Realización ebook: produccioneditorial.com
ISBN (edición impresa): 978-84-321-6035-6
ISBN (edición digital): 978-84-321-6036-3
ÍNDICE
PORTADA
PORTADA INTERIOR
CRÉDITOS
INTRODUCCIÓN
1. ESTAR PREPARADO
2. LA FE COMO AMISTAD
3. LA MISERICORDIA MÁS ALLÁ DEL PERDÓN
4. NUESTROS AMIGOS AL SERVICIO DE LA MISIÓN
5. CREER, DE UNA VEZ POR TODAS
6. NUESTROS PRIMEROS DE CORDADA
7. NUESTROS COMBATES
8. EL MARTIRIO QUE VIENE
9. MARÍA, ESTRELLA DE NUESTRAS VIDAS
10. LA ALEGRÍA VERDADERA
AUTOR
COLECCIÓN PATMOS
INTRODUCCIÓN
AL ESCUCHAR LA PREDICACIÓN de vuestros sacerdotes, os bastan ciertamente algunas semanas o algunos meses para saber los temas que regularmente se repetirán en sus homilías. Así podéis aprender a conocerles mejor. Es verdad que a la mayoría no les gusta hablar de sí mismos. Saben que son enviados para anunciar a Otro, para servir a alguien mayor que ellos. Pero por poco que un sacerdote hable con su corazón, sus homilías dicen también algo de él, de su espiritualidad, de sus convicciones, de su forma de creer, de esperar y de amar. Revelan su corazón de hombre y de sacerdote. Eso es en el fondo lo que él puede transmitiros de sí mismo: cómo el Evangelio y los sacramentos han podido modelar su alma, lo que él ha comprendido de Jesús caminando en su seguimiento, lo que le queda como convicciones de estos años de acompañamiento, de apostolado, de misión.
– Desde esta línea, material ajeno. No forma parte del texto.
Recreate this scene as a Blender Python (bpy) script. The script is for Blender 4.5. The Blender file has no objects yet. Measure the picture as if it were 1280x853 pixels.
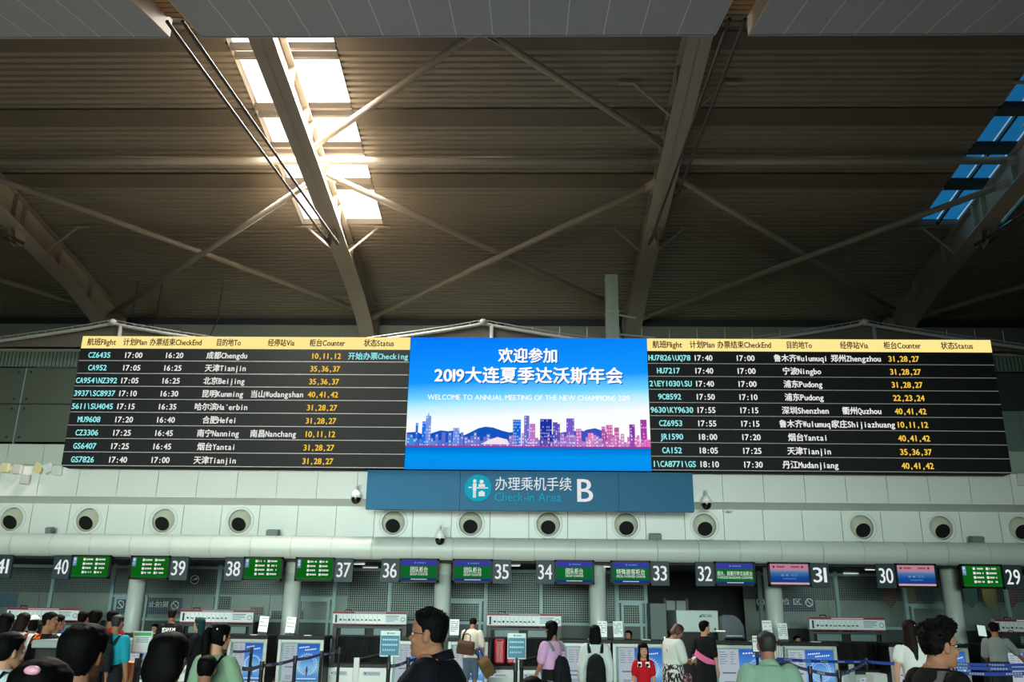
import bpy, math, random
import numpy as np
from mathutils import Vector, Matrix, noise as mnoise
random.seed(7)
S = bpy.context.scene
COL = S.collection
R = math.radians

# ------------------------------------------------------------------ camera
F_PX, PITCH, YAW, ROLL, CAM_H = 1078.0, .30562, .0247, .01188, 1.70
_f = Vector((-math.sin(YAW)*math.cos(PITCH), math.cos(YAW)*math.cos(PITCH), math.sin(PITCH)))
_x = Vector((math.cos(YAW), math.sin(YAW), 0)); _u = _x.cross(_f)
_x, _u = _x*math.cos(ROLL)+_u*math.sin(ROLL), _u*math.cos(ROLL)-_x*math.sin(ROLL)
cam = bpy.data.cameras.new('camera'); cam.lens = 36*F_PX/1280; cam.sensor_width = 36; cam.clip_end = 300; cam.clip_start = .05
camo = bpy.data.objects.new('camera', cam); COL.objects.link(camo)
camo.matrix_world = Matrix((( _x.x,_u.x,-_f.x,0),(_x.y,_u.y,-_f.y,0),(_x.z,_u.z,-_f.z,CAM_H),(0,0,0,1)))
S.camera = camo
def ray(px, py):
    d = _f*F_PX + _x*(px-640) - _u*(py-426.5)
    return d/d.y
def at(px, py, Y):                      # where the sight line of a measured pixel meets the plane y = Y
    return Vector((0,0,CAM_H)) + ray(px,py)*Y
def deck(Y): return 12.15+.165*(30-Y)
def on_roof(px, py, off=0.):            # ... and where it meets the sloping roof, off metres below it
    d = ray(px,py); Y = (12.15-off+.165*30-CAM_H)/(d.z+.165)
    return Vector((0,0,CAM_H))+d*Y
def on_x(px, py, X):
    d = ray(px,py); return Vector((0,0,CAM_H))+d*(X/d.x)

# ------------------------------------------------------------------ sky, sun, daylight, exposure
S.view_settings.view_transform = 'Standard'; S.view_settings.look = 'None'
S.view_settings.gamma = 1; S.view_settings.use_curve_mapping = False
S.view_settings.exposure = 0.0
W = bpy.data.worlds.new('sky'); S.world = W; W.use_nodes = True
_nt = W.node_tree; _bg = _nt.nodes['Background']
_sky = _nt.nodes.new('ShaderNodeTexSky'); _sky.sky_type = 'NISHITA'; _sky.sun_disc = False
_sky.sun_elevation = R(48); _sky.sun_rotation = R(-18); _sky.dust_density = 1.2
_nt.links.new(_sky.outputs[0], _bg.inputs[0]); _bg.inputs[1].default_value = .11
sun = bpy.data.lights.new('sun', 'SUN'); sun.energy = 9; sun.angle = R(1); sun.color = (1,.94,.85)
suno = bpy.data.objects.new('sun', sun); COL.objects.link(suno)
suno.rotation_euler = Vector((-.25*.6,.8,.95)).to_track_quat('Z','Y').to_euler()
def area(name, loc, rot, sx, sy, power, color):
    l = bpy.data.lights.new(name,'AREA'); l.shape = 'RECTANGLE'; l.size = sx; l.size_y = sy; l.energy = power; l.color = color
    o = bpy.data.objects.new(name,l); COL.objects.link(o); o.location = loc; o.rotation_euler = rot
    return o
# daylight lamps: one added for an unseen entrance front, two below the roof lights
area('added_entrance_light', (-4,-13,4.6), (R(82.5),0,0), 26, 5.0, 1040, (.80,1,.92)).data.spread = R(48)
area('skylight_daylight', (-5.87,19.9,deck(19.9)-.06), (R(-9.4),0,0), 2.3, 8.2, 6200, (1,.94,.85)).data.spread = R(150)
area('skylight_daylight', (12.95,19.9,deck(19.9)-.06), (R(-9.4),0,0), 2.3, 8.2, 25, (.35,.7,1))

# ------------------------------------------------------------------ materials
def lin(c): return tuple((v/255/12.92 if v <= 10 else ((v/255+.055)/1.055)**2.4) for v in c)
MATS = {}
def mat(name, c, rough=.6, metal=0., noise=0., scale=6., bump=0., bscale=60., emit=None, strength=0., spec=.5, stretch=None):
    if name in MATS: return MATS[name]
    m = bpy.data.materials.new(name); m.use_nodes = True; nt = m.node_tree; b = nt.nodes['Principled BSDF']
    col = (*lin(c),1); b.inputs['Base Color'].default_value = col
    b.inputs['Roughness'].default_value = rough; b.inputs['Metallic'].default_value = metal
    b.inputs['Specular IOR Level'].default_value = spec
    if noise or bump:
        tc = nt.nodes.new('ShaderNodeTexCoord'); co = tc.outputs['Object']
        if stretch:
            mp = nt.nodes.new('ShaderNodeMapping'); mp.inputs['Scale'].default_value = stretch
            nt.links.new(co, mp.inputs[0]); co = mp.outputs[0]
    if noise:
        n = nt.nodes.new('ShaderNodeTexNoise'); n.inputs['Scale'].default_value = scale; n.inputs['Detail'].default_value = 5
        nt.links.new(co, n.inputs['Vector'])
        mx = nt.nodes.new('ShaderNodeMix'); mx.data_type = 'RGBA'
        mx.inputs['A'].default_value = (*[v*(1-noise) for v in col[:3]],1); mx.inputs['B'].default_value = (*[min(1,v*(1+noise)) for v in col[:3]],1)
        nt.links.new(n.outputs['Fac'], mx.inputs['Factor']); nt.links.new(mx.outputs['Result'], b.inputs['Base Color'])
    if bump:
        n2 = nt.nodes.new('ShaderNodeTexNoise'); n2.inputs['Scale'].default_value = bscale; nt.links.new(co, n2.inputs['Vector'])
        bp = nt.nodes.new('ShaderNodeBump'); bp.inputs['Strength'].default_value = bump; bp.inputs['Distance'].default_value = .02
        nt.links.new(n2.outputs['Fac'], bp.inputs['Height']); nt.links.new(bp.outputs[0], b.inputs['Normal'])
    if emit:
        b.inputs['Emission Color'].default_value = (*lin(emit),1); b.inputs['Emission Strength'].default_value = strength
    MATS[name] = m; return m
def emis(name, c, strength=1.):
    if name in MATS: return MATS[name]
    m = bpy.data.materials.new(name); m.use_nodes = True; nt = m.node_tree; nt.nodes.clear()
    e = nt.nodes.new('ShaderNodeEmission'); e.inputs[0].default_value = (*lin(c),1); e.inputs[1].default_value = strength
    o = nt.nodes.new('ShaderNodeOutputMaterial'); nt.links.new(e.outputs[0], o.inputs[0]); MATS[name] = m; return m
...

He querido escribir este libro planteándome esta cuestión, que se puede presentar en toda edad, y no solamente al atardecer de la vida: ¿cuáles serían las diez orientaciones que me gustaría transmitir hoy, después de haber recibido tantas otras? Los que me conocen bien reconocerán intuiciones que vuelven con frecuencia en mis homilías o en nuestras conversaciones. Pero es un ejercicio interesante para que lo hagamos todos nosotros. ¿Cuáles son las convicciones que fundamentan nuestros compromisos y nuestra forma de creer? ¿Qué es lo esencial que desearíamos transmitir a los que nos están confiados? ¿Qué es lo que nos importa de verdad, eso a lo que estamos dispuestos a comprometernos y proclamarlo, lo que mantendríamos hasta el final…? No es siempre evidente poner en palabras lo de arriba. Por eso es preciso tomarnos el tiempo necesario para hacerlo, para ofrecer a los que queremos o servimos estas orientaciones que nos han hecho crecer y les harán avanzar. Esta labor de transmisión es una misión, también para la cultura, la historia, los valores que nos han forjado, así como para la fe y la vida espiritual.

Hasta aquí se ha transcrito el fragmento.